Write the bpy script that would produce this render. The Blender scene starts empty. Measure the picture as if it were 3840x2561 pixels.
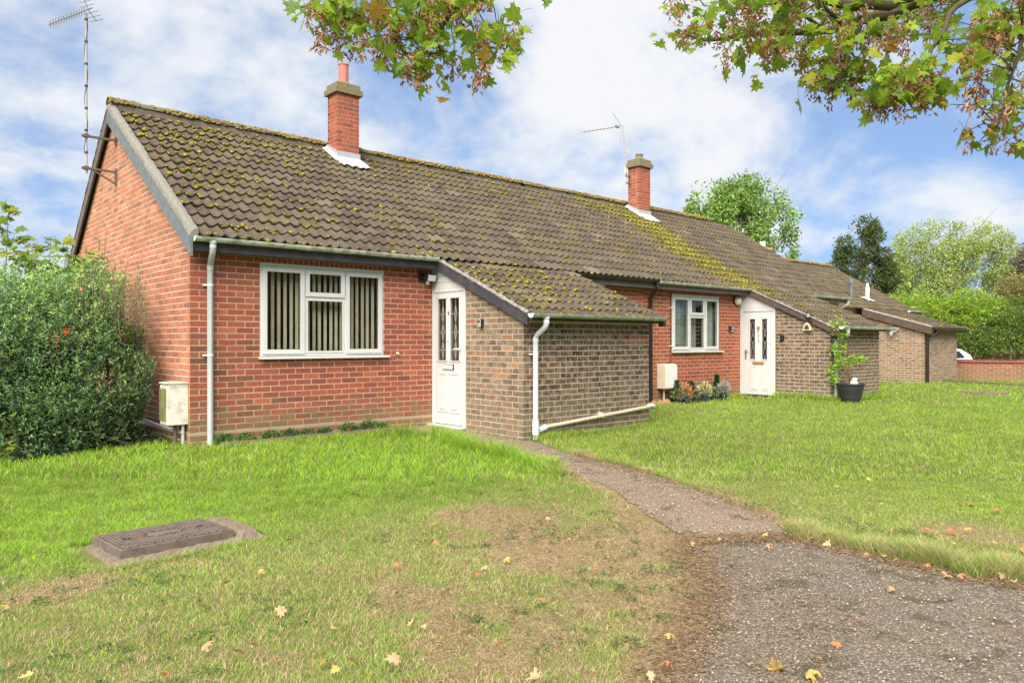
import bpy, bmesh, math, random
import numpy as np
from mathutils import Vector, Matrix, noise as mnoise

SC = bpy.context.scene
COL = SC.collection
rad = math.radians

# ------------------------------------------------------------------ camera
CAMX, CAMY, CAMZ = -3.06, -9.364, 1.0975
YAW = rad(41.19)
F = 2832.0                       # focal length in photograph pixels (3840 wide)
cd = bpy.data.cameras.new('camera')
cd.sensor_width = 36.0
cd.lens = F / 3840 * 36.0
cd.clip_start = 0.05
cd.clip_end = 2500
cam = bpy.data.objects.new('camera', cd)
COL.objects.link(cam)
cam.location = (CAMX, CAMY, CAMZ)
cam.rotation_euler = (rad(90), 0, -YAW)
SC.camera = cam

# ------------------------------------------------------------------ world, sun, exposure
SUN_AZ = rad(216)      # direction the light comes from, measured from +x towards +y
SUN_EL = rad(46)
W = bpy.data.worlds.new('World')
SC.world = W
W.use_nodes = True
nt = W.node_tree
nt.nodes.clear()
out = nt.nodes.new('ShaderNodeOutputWorld')
bg = nt.nodes.new('ShaderNodeBackground')
sky = nt.nodes.new('ShaderNodeTexSky')
sky.sky_type = 'NISHITA'
sky.sun_disc = False
sky.sun_elevation = SUN_EL
sky.sun_rotation = rad(90) - SUN_AZ
sky.air_density = 1.0
sky.dust_density = 0.0
sky.ozone_density = 1.0
SKY_STRENGTH = 0.10
tc = nt.nodes.new('ShaderNodeTexCoord')
sep = nt.nodes.new('ShaderNodeSeparateXYZ')
nt.links.new(tc.outputs['Generated'], sep.inputs[0])
def wmath(op, a, b=None, clamp=False):
    n = nt.nodes.new('ShaderNodeMath'); n.operation = op; n.use_clamp = clamp
    for i, v in enumerate((a, b)):
        if v is None: continue
        if isinstance(v, (int, float)): n.inputs[i].default_value = v
        else: nt.links.new(v, n.inputs[i])
    return n.outputs[0]
# clear-air colour without the milky band of the lowest degrees
skv = nt.nodes.new('ShaderNodeCombineXYZ'); nt.links.new(sep.outputs[0], skv.inputs[0]); nt.links.new(sep.outputs[1], skv.inputs[1])
nt.links.new(wmath('ADD', wmath('MULTIPLY', wmath('MAXIMUM', sep.outputs[2], 0.0), 0.8), 0.30), skv.inputs[2])
nrm_ = nt.nodes.new('ShaderNodeVectorMath'); nrm_.operation = 'NORMALIZE'; nt.links.new(skv.outputs[0], nrm_.inputs[0]); nt.links.new(nrm_.outputs[0], sky.inputs['Vector'])
# clouds lie on a flat deck: direction divided by its height
zc = wmath('MAXIMUM', sep.outputs[2], 0.0)
den = wmath('ADD', zc, 0.42)
cx = wmath('DIVIDE', sep.outputs[0], den)
cy = wmath('DIVIDE', sep.outputs[1], den)
comb = nt.nodes.new('ShaderNodeCombineXYZ')
nt.links.new(cx, comb.inputs[0]); nt.links.new(cy, comb.inputs[1]); comb.inputs[2].default_value = 4.9
def wnoise(scale, detail, rough, dist=0.0, lac=2.0):
    n = nt.nodes.new('ShaderNodeTexNoise'); n.inputs['Scale'].default_value = scale
    n.inputs['Detail'].default_value = detail; n.inputs['Roughness'].default_value = rough
    n.inputs['Distortion'].default_value = dist
    nt.links.new(comb.outputs[0], n.inputs['Vector']); return n.outputs[0]
n1 = wnoise(2.1, 8, 0.58, 0.35)
n2 = wnoise(6.0, 6, 0.6, 0.15)
m = wmath('ADD', wmath('MULTIPLY', n1, 0.75), wmath('MULTIPLY', n2, 0.25))
ramp = nt.nodes.new('ShaderNodeValToRGB')
nt.links.new(m, ramp.inputs[0])
ramp.color_ramp.elements[0].position = 0.39
ramp.color_ramp.elements[0].color = (0, 0, 0, 1)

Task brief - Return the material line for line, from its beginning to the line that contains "SC.camera = cam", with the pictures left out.

Answer for the task -
Write the bpy script that would produce this render. The Blender scene starts empty. Measure the picture as if it were 3840x2561 pixels.
import bpy, bmesh, math, random
import numpy as np
from mathutils import Vector, Matrix, noise as mnoise

SC = bpy.context.scene
COL = SC.collection
rad = math.radians

# ------------------------------------------------------------------ camera
CAMX, CAMY, CAMZ = -3.06, -9.364, 1.0975
YAW = rad(41.19)
F = 2832.0                       # focal length in photograph pixels (3840 wide)
cd = bpy.data.cameras.new('camera')
cd.sensor_width = 36.0
cd.lens = F / 3840 * 36.0
cd.clip_start = 0.05
cd.clip_end = 2500
cam = bpy.data.objects.new('camera', cd)
COL.objects.link(cam)
cam.location = (CAMX, CAMY, CAMZ)
cam.rotation_euler = (rad(90), 0, -YAW)
SC.camera = cam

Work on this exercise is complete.